Tuesday, April 22, 2014

In Sight, Out of Mind


Abe Lincoln would have a lot to say if he visited a college-town coffee shop for the evening.

“I have plenty for you to do,” Lincoln would say to the lanky, my-hair’s-so-long-you-can’t-see-my-eyes young man standing with his two buddies at the cash register.

He wears blue, the other two of the Three Stooges gray (ironically, the colors of the Civil War). Their acquaintance, a girl with a ponytail and white-striped black athletic pants, wonders what they’re doing tonight. The blonde-haired wonder says he doesn’t have anything to do. 

Others are writing papers. Later, ponytail girl is supposedly doing homework, but her iPhone’s pretty distracting, too. Eventually, she leaves, her thick nursing NCLEX book at ease on the table with her iPhone. 

Nothing or papers, Lincoln could use these coffee shoppers to help put the country back together.
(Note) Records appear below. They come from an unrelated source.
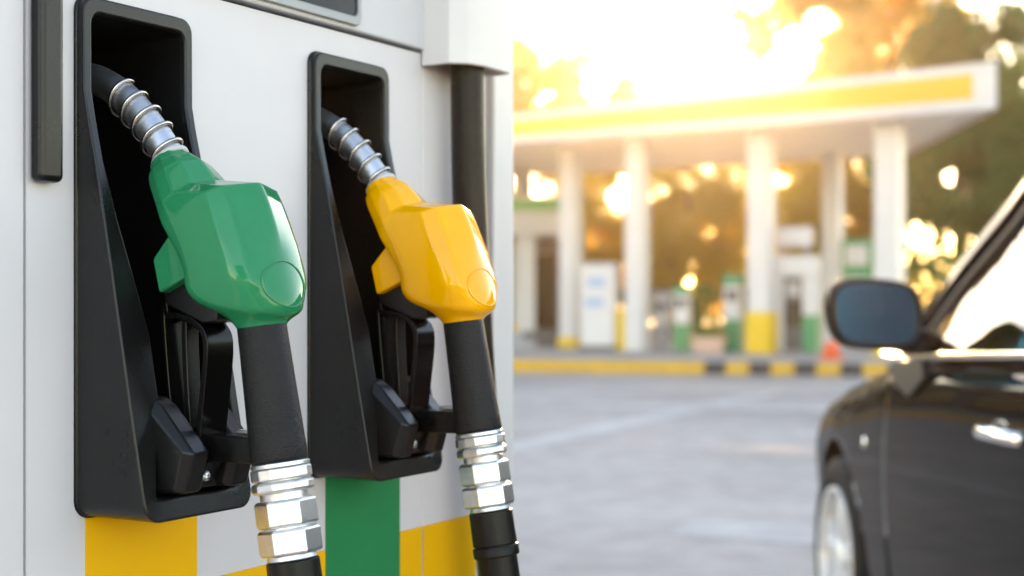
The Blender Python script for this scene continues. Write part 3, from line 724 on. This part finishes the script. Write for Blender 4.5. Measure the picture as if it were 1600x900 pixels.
for sy in (1, -1):
    v, f = loft_vf([[(2.02+dx, sy*(.49+dy), .62+dz) for dx, dy, dz in ((0, .22, .03), (.10, .12, .045), (.22, -.05, .03), (.26, -.10, -.03), (.16, .08, -.05), (.03, .215, -.03))], [(1.9+dx, sy*(.45+dy), .62+dz) for dx, dy, dz in ((0, .22, .03), (.10, .12, .045), (.22, -.05, .03), (.26, -.10, -.03), (.16, .08, -.05), (.03, .215, -.03))]])
    bevel(mesh_obj('headlight', v, f, 'car_glass', car), .004, 2)
    box('tail_light', -2.335, -2.22, min(sy*.45, sy*.72), max(sy*.45, sy*.72), .76, .88, 'cone', car, .01)
# ------------------------------------------------------------------ far forecourt
CD = Vector((1, -.64, 0)).normalized(); CB = Vector((.077, 1, 0)).normalized()    # along the canopy front, and back from it
C0 = Vector((0, 27.7, 0))
def cpt(s, b, z): return C0+CD*s+CB*b+Vector((0, 0, z))
CZ = 4.22
canopy = empty('station_canopy', cpt(4, 3, 0)); tag(canopy, 'large white station canopy with yellow fascia stripe across the background', 'canopy')
o0 = canopy.location.copy()
def cbox(name, s0, s1, b0, b1, z0, z1, m, bw=0, z1r=None):
    zr = z1r if z1r is not None else z1
    v = [cpt(s, b, z)-o0 for s in (s0, s1) for b in (b0, b1) for z in (z0, (z1 if s == s0 else zr))]
    o = mesh_obj(name, v, BF, m, canopy)
    if bw: bevel(o, bw, 2)
    return o
S0, S1, DEP = -14.0, 9.20, 7.4
cbox('roof_slab', S0, S1-.03, .03, DEP, CZ+.05, CZ+.50, 'soffit')
# fascia: white tray with a recessed yellow band
def ftop(s): return .50+.26*(s+2)/(S1+2)
def fas(name, s0, s1, a0, a1, b0, b1, m, bw=.01):
    v = [cpt(s, b, CZ+ftop(s)*k)-o0 for s in (s0, s1) for b in (b0, b1) for k in (a0, a1)]
    o = mesh_obj(name, v, BF, m, canopy); bevel(o, bw, 2); return o
fas('fascia', S0, S1, 0, 1.0, -.02, .10, 'white_paint')
fas('fascia_stripe', S0+.1, S1-.38, .24, .80, -.032, -.0205, 'canopy_yellow', .003)
v = [cpt(S1-.10+ds, b, CZ+z)-o0 for ds in (0, .12) for b in (.101, DEP) for z in (0, .72)]
bevel(mesh_obj('fascia_end', v, BF, 'white_paint', canopy), .01, 2)
# soffit panels
for k in range(13):
    a = S0+.12+k*(S1-S0-.3)/13; b_ = a+(S1-S0-.3)/13-.02
    cbox('soffit_panel', a, b_, .11, DEP-.02, CZ+.02, CZ+.048, 'soffit')
def column(s, b, w, bands, top=CZ+.018):
    c = cpt(s, b, 0)-o0
    r = Matrix.Rotation(atan2(CD.y, CD.x), 3, 'Z')
    def cb(name, ww, z0, z1, m, par):
        v = [r @ Vector((x*ww/2, y*ww/2, 0))+c+Vector((0, 0, z)) for x in (-1, 1) for y in (-1, 1) for z in (z0, z1)]
        o = mesh_obj(name, v, BF, m, par); bevel(o, .02, 3); return o
    col = cb('column', w, .19, top, 'white_paint', canopy)
    if bands: cb('column_base', w+.05, .191, .19+bands, 'yellow_paint', col)
def s_at(a, b):      # position along the front for a sight-line slope a at depth b
    k = C0.y+CB.y*b
    return (a*k-CB.x*b)/(CD.x-a*CD.y)
column(s_at(.1755, 1.0), 1.0, .40, .76)
column(s_at(.2655, 1.0), 1.0, .42, .5)
column(s_at(.0882, 1.0), 1.0, .36, 0)
column(s_at(.0415, 2.0), 2.0, .36, .22)
column(s_at(.2255, 6.2), 6.2, .36, 0)
column(s_at(.0075, 6.2), 6.2, .36, .4)
# low entrance canopy with green fascia at the left
kx = empty('shop_portal', (-.6, 33.0, .19)); tag(kx, 'low white shop portal with a green sign band, left behind the dispenser edge', 'shop front')
def rel(o, x0, x1, y0, y1, z0, z1, name, m, bw=.01):
    l = o.location; return box(name, x0-l.x, x1-l.x, y0-l.y, y1-l.y, z0-l.z, z1-l.z, m, o, bw)
rel(kx, -4.5, 1.32, 32.6, 35.4, 2.68, 3.16, 'lintel', 'white_paint')
rel(kx, -4.5, 1.34, 32.58, 35.3, 3.161, 3.56, 'parapet', 'white_paint')
rel(kx, -4.4, 1.25, 32.55, 32.579, 3.20, 3.50, 'sign_band', 'sign_green', .004)
for x in (.33, -2.2): rel(kx, x-.2, x+.2, 32.8, 33.2, .19, 2.679, 'column', 'white_paint', .02)
rel(kx, -4.5, 1.2, 35.2, 35.4, .19, 2.679, 'back_wall', 'dark_grey')
for x in (-3.6, -1.2, .1): rel(kx, x, x+1.0, 35.12, 35.199, .5, 2.3, 'window_pane', 'car_glass', .01)
lw = empty('low_wall', (.4, 29.2, .19)); tag(lw, 'low dark grey wall below the shop portal', 'low wall')
for k in range(6):
    for j in range(2): rel(lw, -1.6+k*.52+.26*j, -1.6+k*.52+.26*j+.51, 29.1, 29.35, .19+.17*j, .355+.17*j, 'block', 'dark_grey' if (k+j) % 3 else 'grey_paint', .01)

def machine(name, x, y, label, cat, build, rz=-.3, group=None):
    r = empty(name, (x, y, .19), rz); tag(r, label, cat, group); build(r); return r
def at(px, y): return (px-800)/2222*y
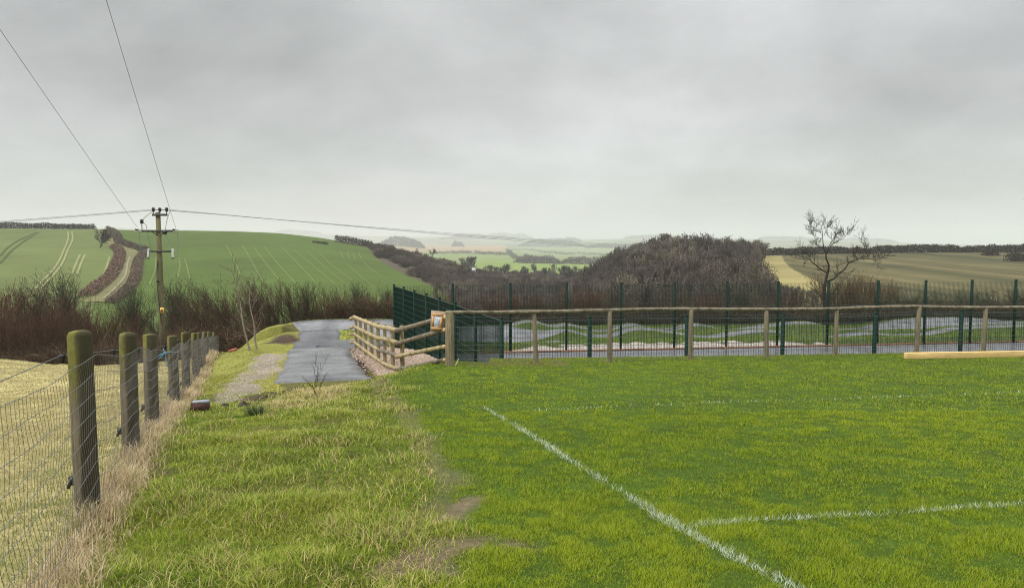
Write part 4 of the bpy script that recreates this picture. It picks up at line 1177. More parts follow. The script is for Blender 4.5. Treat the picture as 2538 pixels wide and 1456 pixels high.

“That’s probably pretty expensive for the factories to produce. Why do you leave it where people can steal it?” Lincoln would say that, too, to everyone. Especially the guy with the pink tee and earrings and his track jacket-adorned female friend at the table near the front window. She wants her friends in the southwest corner of the room – the Three Stooges – to watch their stuff for a bit.

By stuff, she means an open bag of kettle-cooked potato chips, an empty plastic cup, her Vera Bradley backpack and wristlet (different patterns, mind you), her similarly flowered binder, a pen or marker, his receipt for their food, her Apple laptop, laptop charger, a colored leather Bible, and her iPhone, sitting on the window ledge, plugged into the wall. 

The Stooges agree to watch this smorgasbord of twenty-something Christian college-hood. But they don’t have to watch it all. She takes the iPhone because her friend’s was stolen from the Hive last week. The Bible stays on the table: apparently, it’s not at risk. Hopefully Lincoln didn’t see that. 

Lincoln would also say: “Ah-ha. You all know each other. That’s just like the North and the South, where brother fights against brother.”

And they do all know each other. A preppy couple studies intensely in their corner. The female-half leaves and the guy – button-up, khaki shorts, boat shoes and all – converses with a girl in the northwest corner. She wears a light-blue Cedarville basketball shirt and flies solo tonight.

What did he tell her? He left a message, which she tells his female-half when she returns: he had run to campus to grab his notebook. 

So that’s what Lincoln would say if he visited a college-town coffee shop for an evening. And, in this case, he’s actually been there all along. He appears at least twice on the north wall, once on the south. And even his general, Grant, rests on a shelf in the southwest corner.

Most importantly Lincoln’s 3-D head sits on the window ledge, the one where the iPhone sat until its owner grabbed it when she left. Lincoln can save a country, but don’t trust him with an iPhone.

Note: I wrote this for an assignment for Feature-Writing class at Cedarville University. We were told to observe a scene somewhere and write a 500-700 word story about it. I chose to observe an hour or so at Stoney Creek Roasters in Cedarville, Ohio.